[Lines of data]
## Start
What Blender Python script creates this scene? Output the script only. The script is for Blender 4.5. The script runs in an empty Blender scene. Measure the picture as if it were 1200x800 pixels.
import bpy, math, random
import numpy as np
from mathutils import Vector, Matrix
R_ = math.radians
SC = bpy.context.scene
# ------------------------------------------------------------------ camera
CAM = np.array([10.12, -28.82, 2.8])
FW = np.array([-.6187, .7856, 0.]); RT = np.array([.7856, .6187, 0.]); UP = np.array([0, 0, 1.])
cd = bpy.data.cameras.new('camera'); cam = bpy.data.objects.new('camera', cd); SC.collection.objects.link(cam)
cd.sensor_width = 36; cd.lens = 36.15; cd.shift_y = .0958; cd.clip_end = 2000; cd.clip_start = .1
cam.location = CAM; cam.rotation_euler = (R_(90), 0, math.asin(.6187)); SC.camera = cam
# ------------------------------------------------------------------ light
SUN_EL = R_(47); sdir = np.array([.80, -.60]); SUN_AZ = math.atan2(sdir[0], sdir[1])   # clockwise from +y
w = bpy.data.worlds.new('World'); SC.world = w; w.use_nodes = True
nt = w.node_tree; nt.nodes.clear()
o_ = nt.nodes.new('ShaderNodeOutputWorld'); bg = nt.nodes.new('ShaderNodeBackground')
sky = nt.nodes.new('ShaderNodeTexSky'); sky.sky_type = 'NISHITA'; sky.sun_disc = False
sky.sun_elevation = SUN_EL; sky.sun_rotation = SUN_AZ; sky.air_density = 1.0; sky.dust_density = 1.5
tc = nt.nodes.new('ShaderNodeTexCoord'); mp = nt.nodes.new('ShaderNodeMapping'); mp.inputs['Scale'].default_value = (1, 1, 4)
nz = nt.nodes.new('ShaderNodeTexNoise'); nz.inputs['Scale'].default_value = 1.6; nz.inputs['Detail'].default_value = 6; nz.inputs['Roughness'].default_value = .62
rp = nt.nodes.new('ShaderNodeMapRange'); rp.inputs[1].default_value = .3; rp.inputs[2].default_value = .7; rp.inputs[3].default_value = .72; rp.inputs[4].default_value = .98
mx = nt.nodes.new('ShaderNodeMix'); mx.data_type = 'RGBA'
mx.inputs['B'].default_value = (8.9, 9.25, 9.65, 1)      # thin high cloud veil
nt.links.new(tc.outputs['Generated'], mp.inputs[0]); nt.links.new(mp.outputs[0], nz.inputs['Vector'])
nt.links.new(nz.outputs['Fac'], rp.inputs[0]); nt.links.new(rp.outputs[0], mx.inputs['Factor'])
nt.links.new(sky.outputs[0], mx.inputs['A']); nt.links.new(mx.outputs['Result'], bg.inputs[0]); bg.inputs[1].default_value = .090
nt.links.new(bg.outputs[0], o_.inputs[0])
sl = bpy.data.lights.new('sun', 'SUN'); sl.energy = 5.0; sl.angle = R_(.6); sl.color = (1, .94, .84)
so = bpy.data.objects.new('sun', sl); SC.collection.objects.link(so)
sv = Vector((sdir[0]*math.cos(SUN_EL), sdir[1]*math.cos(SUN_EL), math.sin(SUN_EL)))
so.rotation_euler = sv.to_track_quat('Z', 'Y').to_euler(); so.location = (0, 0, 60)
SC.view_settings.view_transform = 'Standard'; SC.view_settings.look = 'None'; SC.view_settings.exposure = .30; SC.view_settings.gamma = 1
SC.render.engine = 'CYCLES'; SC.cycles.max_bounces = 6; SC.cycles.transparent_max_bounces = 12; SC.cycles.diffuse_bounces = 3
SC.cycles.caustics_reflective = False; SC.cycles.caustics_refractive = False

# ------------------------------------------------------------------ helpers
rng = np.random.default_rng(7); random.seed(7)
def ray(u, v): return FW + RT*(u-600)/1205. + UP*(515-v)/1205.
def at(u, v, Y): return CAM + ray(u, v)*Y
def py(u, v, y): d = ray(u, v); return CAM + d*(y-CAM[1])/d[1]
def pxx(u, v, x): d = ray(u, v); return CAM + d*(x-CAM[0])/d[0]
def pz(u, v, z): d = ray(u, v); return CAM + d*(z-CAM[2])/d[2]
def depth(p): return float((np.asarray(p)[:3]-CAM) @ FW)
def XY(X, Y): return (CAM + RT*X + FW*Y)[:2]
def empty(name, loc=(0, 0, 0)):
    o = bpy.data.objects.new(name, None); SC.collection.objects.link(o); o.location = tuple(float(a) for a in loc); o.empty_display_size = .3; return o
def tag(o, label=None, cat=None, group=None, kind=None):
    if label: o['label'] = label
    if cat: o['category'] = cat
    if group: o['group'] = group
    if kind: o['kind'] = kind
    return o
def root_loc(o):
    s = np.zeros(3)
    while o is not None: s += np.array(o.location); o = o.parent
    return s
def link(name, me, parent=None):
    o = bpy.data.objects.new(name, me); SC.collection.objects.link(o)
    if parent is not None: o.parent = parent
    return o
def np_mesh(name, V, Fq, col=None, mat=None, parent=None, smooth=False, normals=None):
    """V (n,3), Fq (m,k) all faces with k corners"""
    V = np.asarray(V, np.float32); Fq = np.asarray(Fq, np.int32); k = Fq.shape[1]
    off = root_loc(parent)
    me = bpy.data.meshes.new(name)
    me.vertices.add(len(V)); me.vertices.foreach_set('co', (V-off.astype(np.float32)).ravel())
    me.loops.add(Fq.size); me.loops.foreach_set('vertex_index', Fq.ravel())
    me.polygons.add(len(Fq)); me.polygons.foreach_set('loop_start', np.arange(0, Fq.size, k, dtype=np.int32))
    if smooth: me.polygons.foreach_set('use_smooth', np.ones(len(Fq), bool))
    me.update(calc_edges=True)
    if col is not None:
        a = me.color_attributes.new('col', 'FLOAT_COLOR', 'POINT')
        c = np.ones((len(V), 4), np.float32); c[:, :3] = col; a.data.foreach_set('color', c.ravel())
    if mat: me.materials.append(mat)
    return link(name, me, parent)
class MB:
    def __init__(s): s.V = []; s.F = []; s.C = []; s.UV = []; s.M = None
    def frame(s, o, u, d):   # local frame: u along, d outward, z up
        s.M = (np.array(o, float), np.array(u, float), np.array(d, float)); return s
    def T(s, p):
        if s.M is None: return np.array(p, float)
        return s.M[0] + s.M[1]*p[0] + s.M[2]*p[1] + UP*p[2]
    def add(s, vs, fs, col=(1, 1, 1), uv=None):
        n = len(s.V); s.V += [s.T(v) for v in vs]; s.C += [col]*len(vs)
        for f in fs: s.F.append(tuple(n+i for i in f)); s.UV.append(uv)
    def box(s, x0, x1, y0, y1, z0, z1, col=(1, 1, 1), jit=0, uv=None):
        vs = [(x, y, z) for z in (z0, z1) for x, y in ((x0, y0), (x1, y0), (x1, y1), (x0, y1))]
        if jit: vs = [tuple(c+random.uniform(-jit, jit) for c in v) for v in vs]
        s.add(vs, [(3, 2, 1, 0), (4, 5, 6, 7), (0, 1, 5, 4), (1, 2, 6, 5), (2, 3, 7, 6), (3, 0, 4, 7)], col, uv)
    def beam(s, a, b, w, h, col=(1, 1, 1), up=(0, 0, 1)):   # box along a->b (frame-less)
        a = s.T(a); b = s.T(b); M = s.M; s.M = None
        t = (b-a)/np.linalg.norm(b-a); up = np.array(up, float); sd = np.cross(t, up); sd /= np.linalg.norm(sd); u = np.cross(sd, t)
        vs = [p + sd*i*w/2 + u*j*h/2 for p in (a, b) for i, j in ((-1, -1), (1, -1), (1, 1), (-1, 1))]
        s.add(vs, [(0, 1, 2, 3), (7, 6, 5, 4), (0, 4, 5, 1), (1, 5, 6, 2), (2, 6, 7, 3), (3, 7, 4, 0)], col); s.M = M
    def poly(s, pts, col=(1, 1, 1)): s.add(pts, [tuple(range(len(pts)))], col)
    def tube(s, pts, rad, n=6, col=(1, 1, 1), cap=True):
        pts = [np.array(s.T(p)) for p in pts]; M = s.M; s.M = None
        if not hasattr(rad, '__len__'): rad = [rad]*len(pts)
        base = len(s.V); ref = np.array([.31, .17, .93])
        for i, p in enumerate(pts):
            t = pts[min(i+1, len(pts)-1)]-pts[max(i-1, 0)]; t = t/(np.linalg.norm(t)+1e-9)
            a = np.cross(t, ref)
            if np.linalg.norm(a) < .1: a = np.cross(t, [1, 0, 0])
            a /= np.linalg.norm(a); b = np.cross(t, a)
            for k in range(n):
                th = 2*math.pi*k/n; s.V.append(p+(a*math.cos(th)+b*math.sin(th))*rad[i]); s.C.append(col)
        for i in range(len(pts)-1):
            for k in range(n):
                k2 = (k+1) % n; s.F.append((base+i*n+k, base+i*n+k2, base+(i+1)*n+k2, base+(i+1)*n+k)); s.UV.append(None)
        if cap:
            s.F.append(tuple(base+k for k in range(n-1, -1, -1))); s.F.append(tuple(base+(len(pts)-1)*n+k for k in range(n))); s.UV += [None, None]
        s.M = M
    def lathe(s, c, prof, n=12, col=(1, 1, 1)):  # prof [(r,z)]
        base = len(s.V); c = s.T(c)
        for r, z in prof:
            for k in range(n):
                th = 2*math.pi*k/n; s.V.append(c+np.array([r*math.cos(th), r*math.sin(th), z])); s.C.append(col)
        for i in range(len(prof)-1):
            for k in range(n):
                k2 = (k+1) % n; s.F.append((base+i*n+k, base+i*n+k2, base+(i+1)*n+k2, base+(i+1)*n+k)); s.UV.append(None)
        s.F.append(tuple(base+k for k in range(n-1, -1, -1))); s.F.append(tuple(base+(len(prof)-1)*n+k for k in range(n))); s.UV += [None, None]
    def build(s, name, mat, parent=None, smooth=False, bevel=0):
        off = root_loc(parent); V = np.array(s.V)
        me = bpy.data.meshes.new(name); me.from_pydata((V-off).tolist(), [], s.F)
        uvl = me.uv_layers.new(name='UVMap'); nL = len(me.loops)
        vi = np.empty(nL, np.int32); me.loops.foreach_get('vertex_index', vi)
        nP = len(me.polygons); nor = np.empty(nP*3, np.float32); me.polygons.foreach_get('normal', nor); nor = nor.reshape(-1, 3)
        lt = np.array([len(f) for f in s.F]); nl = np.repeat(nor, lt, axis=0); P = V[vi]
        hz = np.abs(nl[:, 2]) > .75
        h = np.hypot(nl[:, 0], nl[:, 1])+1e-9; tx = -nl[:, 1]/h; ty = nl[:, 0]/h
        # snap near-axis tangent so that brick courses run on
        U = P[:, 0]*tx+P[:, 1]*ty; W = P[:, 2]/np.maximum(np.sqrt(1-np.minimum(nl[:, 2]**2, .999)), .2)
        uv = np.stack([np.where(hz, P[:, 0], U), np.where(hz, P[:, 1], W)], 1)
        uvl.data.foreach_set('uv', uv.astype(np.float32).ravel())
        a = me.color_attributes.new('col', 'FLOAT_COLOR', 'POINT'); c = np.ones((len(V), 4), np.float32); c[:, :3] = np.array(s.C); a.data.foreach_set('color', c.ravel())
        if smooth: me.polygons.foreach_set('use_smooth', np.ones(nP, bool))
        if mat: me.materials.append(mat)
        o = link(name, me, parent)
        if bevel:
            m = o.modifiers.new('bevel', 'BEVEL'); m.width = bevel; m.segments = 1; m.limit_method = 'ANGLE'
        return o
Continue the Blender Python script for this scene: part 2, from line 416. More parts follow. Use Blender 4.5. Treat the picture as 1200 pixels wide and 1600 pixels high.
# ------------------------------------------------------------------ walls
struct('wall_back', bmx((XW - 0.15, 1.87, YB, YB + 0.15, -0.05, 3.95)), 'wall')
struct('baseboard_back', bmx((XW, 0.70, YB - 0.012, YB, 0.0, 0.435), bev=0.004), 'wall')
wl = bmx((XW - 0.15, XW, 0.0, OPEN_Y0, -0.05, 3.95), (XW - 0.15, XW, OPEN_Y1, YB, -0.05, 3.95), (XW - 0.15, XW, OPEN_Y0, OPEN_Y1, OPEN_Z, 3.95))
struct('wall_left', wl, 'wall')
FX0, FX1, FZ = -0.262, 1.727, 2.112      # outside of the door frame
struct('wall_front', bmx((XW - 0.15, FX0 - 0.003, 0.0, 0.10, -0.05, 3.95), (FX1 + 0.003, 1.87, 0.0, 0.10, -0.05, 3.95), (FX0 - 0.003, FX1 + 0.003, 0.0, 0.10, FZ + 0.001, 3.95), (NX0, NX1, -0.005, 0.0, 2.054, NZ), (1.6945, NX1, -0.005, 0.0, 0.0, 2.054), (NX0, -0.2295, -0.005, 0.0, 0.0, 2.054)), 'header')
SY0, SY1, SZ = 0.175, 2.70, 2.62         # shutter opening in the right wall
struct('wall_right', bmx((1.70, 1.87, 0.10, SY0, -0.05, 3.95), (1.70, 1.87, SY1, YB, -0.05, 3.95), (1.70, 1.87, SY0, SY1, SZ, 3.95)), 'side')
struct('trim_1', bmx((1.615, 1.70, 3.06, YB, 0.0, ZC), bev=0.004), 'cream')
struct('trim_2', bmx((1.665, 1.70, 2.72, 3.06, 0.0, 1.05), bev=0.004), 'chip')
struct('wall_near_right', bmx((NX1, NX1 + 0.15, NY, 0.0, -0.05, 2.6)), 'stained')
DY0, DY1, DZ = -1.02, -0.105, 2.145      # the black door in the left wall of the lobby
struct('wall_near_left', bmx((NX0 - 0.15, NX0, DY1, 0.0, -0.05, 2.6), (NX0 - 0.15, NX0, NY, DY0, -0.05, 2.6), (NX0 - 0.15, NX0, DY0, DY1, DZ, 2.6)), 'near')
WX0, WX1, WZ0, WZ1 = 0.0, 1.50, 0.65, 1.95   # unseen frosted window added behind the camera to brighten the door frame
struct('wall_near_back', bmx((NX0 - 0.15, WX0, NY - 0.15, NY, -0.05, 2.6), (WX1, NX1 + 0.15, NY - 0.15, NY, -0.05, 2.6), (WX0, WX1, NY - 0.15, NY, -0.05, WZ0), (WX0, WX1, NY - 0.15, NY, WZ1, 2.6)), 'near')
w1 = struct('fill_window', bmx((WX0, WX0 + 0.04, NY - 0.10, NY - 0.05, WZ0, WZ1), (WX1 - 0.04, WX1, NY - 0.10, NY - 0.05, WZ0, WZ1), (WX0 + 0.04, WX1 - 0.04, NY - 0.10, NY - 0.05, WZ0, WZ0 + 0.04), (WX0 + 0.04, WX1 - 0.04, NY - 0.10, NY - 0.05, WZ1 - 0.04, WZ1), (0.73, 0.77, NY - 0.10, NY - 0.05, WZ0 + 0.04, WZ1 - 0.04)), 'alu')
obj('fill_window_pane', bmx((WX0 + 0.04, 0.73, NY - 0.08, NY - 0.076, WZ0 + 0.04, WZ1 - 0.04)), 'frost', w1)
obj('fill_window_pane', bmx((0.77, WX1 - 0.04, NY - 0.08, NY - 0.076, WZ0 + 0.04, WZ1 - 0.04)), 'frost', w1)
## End
### WORK REQUIRED
Return the lines from the line containing "struct('wall_near_right', bmx((NX1, NX1" to the end of the entries above, exactly as they appear and with no other output.

### ANSWER TO THIS EXERCISE
struct('wall_near_right', bmx((NX1, NX1 + 0.15, NY, 0.0, -0.05, 2.6)), 'stained')
DY0, DY1, DZ = -1.02, -0.105, 2.145      # the black door in the left wall of the lobby
struct('wall_near_left', bmx((NX0 - 0.15, NX0, DY1, 0.0, -0.05, 2.6), (NX0 - 0.15, NX0, NY, DY0, -0.05, 2.6), (NX0 - 0.15, NX0, DY0, DY1, DZ, 2.6)), 'near')
WX0, WX1, WZ0, WZ1 = 0.0, 1.50, 0.65, 1.95   # unseen frosted window added behind the camera to brighten the door frame
struct('wall_near_back', bmx((NX0 - 0.15, WX0, NY - 0.15, NY, -0.05, 2.6), (WX1, NX1 + 0.15, NY - 0.15, NY, -0.05, 2.6), (WX0, WX1, NY - 0.15, NY, -0.05, WZ0), (WX0, WX1, NY - 0.15, NY, WZ1, 2.6)), 'near')
w1 = struct('fill_window', bmx((WX0, WX0 + 0.04, NY - 0.10, NY - 0.05, WZ0, WZ1), (WX1 - 0.04, WX1, NY - 0.10, NY - 0.05, WZ0, WZ1), (WX0 + 0.04, WX1 - 0.04, NY - 0.10, NY - 0.05, WZ0, WZ0 + 0.04), (WX0 + 0.04, WX1 - 0.04, NY - 0.10, NY - 0.05, WZ1 - 0.04, WZ1), (0.73, 0.77, NY - 0.10, NY - 0.05, WZ0 + 0.04, WZ1 - 0.04)), 'alu')
obj('fill_window_pane', bmx((WX0 + 0.04, 0.73, NY - 0.08, NY - 0.076, WZ0 + 0.04, WZ1 - 0.04)), 'frost', w1)
obj('fill_window_pane', bmx((0.77, WX1 - 0.04, NY - 0.08, NY - 0.076, WZ0 + 0.04, WZ1 - 0.04)), 'frost', w1)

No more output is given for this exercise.